The Phoenix Coyotes have an opportunity to leave Glendale, hit the reset button.

To me, the Glendale City Council did the Coyotes a huge favour. I don’t know if the team’s squawking is genuine or sabre rattling, pre-negotiations posturing, but they now have an even easier out clause from their lease. The city doesn’t want them, is begging them to go.

The consensus from observers is that the problem with the franchise isn’t so much the greater Phoenix location as much as the Glendale arena’s location, too far and too traffic-congestioned from the businesses in downtown and the retirees in Scottsdale.

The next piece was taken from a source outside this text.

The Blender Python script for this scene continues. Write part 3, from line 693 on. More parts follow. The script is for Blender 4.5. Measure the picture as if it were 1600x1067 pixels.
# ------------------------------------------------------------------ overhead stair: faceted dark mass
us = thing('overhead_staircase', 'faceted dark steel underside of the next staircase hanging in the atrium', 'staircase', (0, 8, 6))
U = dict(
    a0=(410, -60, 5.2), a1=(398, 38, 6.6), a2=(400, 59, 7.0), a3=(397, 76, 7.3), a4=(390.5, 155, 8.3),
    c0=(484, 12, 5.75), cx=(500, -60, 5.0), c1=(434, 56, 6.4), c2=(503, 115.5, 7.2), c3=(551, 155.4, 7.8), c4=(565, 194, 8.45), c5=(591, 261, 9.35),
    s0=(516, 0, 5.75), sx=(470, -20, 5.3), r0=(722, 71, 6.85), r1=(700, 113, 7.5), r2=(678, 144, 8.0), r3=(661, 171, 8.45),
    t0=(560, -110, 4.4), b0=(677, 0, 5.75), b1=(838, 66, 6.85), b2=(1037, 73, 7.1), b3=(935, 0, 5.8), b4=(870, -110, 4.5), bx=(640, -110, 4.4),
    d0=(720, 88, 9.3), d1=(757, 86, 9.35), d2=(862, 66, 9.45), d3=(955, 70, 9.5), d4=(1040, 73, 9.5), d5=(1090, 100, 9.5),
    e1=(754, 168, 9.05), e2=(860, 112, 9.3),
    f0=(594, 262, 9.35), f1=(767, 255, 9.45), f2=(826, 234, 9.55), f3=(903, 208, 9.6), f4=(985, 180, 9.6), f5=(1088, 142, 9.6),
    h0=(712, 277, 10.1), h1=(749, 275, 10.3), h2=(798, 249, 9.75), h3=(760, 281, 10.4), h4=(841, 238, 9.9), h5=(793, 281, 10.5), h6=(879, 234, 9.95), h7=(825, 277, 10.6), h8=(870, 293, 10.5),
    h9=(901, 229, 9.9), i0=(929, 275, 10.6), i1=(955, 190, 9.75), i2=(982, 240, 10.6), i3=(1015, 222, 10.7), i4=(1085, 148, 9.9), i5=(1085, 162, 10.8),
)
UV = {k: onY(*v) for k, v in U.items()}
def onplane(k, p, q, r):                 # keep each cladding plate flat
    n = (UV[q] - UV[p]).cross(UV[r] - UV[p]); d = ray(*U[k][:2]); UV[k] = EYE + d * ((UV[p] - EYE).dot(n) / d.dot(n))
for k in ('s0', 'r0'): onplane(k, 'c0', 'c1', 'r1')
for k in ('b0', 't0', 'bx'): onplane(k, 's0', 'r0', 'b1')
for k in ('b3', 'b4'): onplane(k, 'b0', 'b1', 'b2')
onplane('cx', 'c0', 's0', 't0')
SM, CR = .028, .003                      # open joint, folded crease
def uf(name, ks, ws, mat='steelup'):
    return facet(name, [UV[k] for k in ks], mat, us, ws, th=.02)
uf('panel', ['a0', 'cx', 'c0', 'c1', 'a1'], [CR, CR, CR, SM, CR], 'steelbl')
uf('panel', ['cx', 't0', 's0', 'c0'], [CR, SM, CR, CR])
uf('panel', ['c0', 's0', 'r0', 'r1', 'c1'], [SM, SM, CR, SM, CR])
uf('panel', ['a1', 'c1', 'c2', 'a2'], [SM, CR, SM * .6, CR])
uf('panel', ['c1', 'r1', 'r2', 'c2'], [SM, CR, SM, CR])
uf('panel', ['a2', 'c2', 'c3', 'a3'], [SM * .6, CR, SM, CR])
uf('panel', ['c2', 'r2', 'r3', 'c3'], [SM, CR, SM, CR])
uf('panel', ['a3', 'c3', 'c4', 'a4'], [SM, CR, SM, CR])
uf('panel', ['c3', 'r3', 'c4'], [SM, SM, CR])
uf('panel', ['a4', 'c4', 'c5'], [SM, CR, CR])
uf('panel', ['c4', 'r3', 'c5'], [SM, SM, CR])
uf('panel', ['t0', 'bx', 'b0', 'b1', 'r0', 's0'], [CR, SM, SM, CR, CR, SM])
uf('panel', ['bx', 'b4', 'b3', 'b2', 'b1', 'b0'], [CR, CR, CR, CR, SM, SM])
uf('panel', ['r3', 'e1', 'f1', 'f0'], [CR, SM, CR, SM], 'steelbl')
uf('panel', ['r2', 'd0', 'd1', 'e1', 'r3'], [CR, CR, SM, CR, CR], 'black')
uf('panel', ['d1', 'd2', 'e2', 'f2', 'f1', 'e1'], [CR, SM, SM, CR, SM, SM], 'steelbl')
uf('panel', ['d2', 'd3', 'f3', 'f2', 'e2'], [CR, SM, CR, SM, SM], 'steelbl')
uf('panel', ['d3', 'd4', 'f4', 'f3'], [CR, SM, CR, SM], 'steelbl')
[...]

So now the team can approach the city, negotiate a three-year window or so during which they play in Glendale while a new arena is built in a better location.

Elliotte Friedman conjectured last week that maybe the Coyotes could work on a joint arena with the Suns, who themselves are exploring a new arena, or that maybe the Gila River Casino, which is apparently a thing down there, had looked into building a rink on their grounds before just buying the naming rights to the Glendale arena.

Best-case scenario for them, the Coyotes share a brand-spanking new arena custom-designed for them, in a downtown location or somewhere preferable, and share it with the Suns like the ‘Hawks do with the Bulls, and the Leafs do with the Raptors. The rink pays for itself, the League maintains a better East-West balance, Canadians retain a sunny destination to go watch hockey games, the NHLPA retains a preferred destination for UFA’s, and Gary Bettman continues his Sunbelt Strategy.